ART with Jim: 3/4’s Class1, Fall 2024

Each year as Fall begins, the art room transforms from a BLANK CANVAS into an evolving rainbow of colors and new ideas.The structure of the next three months is simple: each artist is given a 12″x12″ canvas to paint throughout the semester and one color per week, plus white, offered with a variety of traditional and unique tools to use. The slow rollout of one color per week, plus white, allows the artists to explore TINTING (mixing pigment with white) thoroughly. Layer after layer this process produces wonderfully worked paintings and shows the class that art can be created over a long period of time. PATIENCE, FOCUS, EXECUTIVE FUNCTION SKILLS (Planning/Organizing) and ATTENTION TO DETAIL are a few of the things ingrained through this journey.

There will be many different approaches to these paintings: Some will focus on COVERAGE and completely obliterate what they did the week before, EXPERIMENTERS will use every tool in the book to create new effects, BATHERS will need to plunge in deep with their hands and arms, NEATNIKS will be precise and calculated, never spilling a drop, SHAPERS will focus on geometry and REALISTS, who don’t really subscribe to the whole ABSTRACT thing, will do their thing.

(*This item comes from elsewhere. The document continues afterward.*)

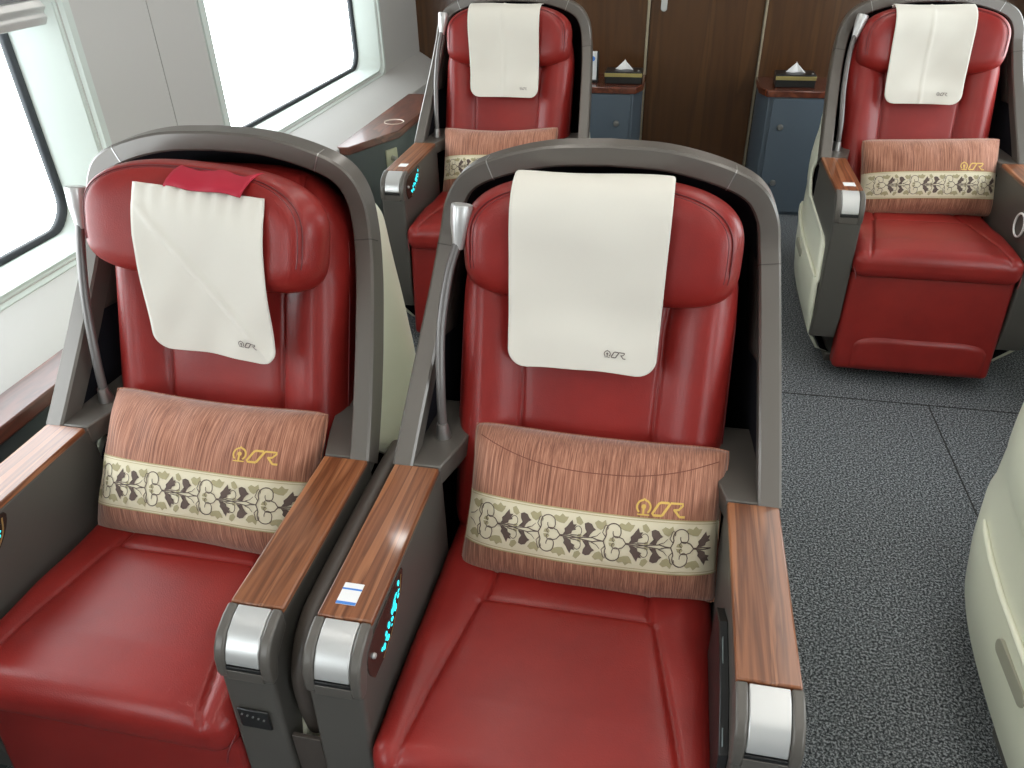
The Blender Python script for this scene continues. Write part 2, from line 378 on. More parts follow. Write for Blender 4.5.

There will be a few SECRET INGREDIENTS thrown in towards the end to shake it up before the paintings go home at the Winter break. My hope is that when your kids come home on Thursdays you will ask them about their painting experience. Chances are, there will be some reminders of the day on their clothes (which will wash out mostly) to cue you into these discussions. I know all too well how it can sometimes be hard to get much information from children about their goings- on at school. Hopefully, this class will provide a window of opportunity.

Class 1 is devoted to one pastel drawing encompassing the entire arc of the class, (minus the surprises) into one art-making session. Again, this process is done to show the artists that if one works slowly over time (in this case 20-25 minutes) on a single drawing, it can build and become more interesting and complex. The rewards in the end are self-evident to the makers.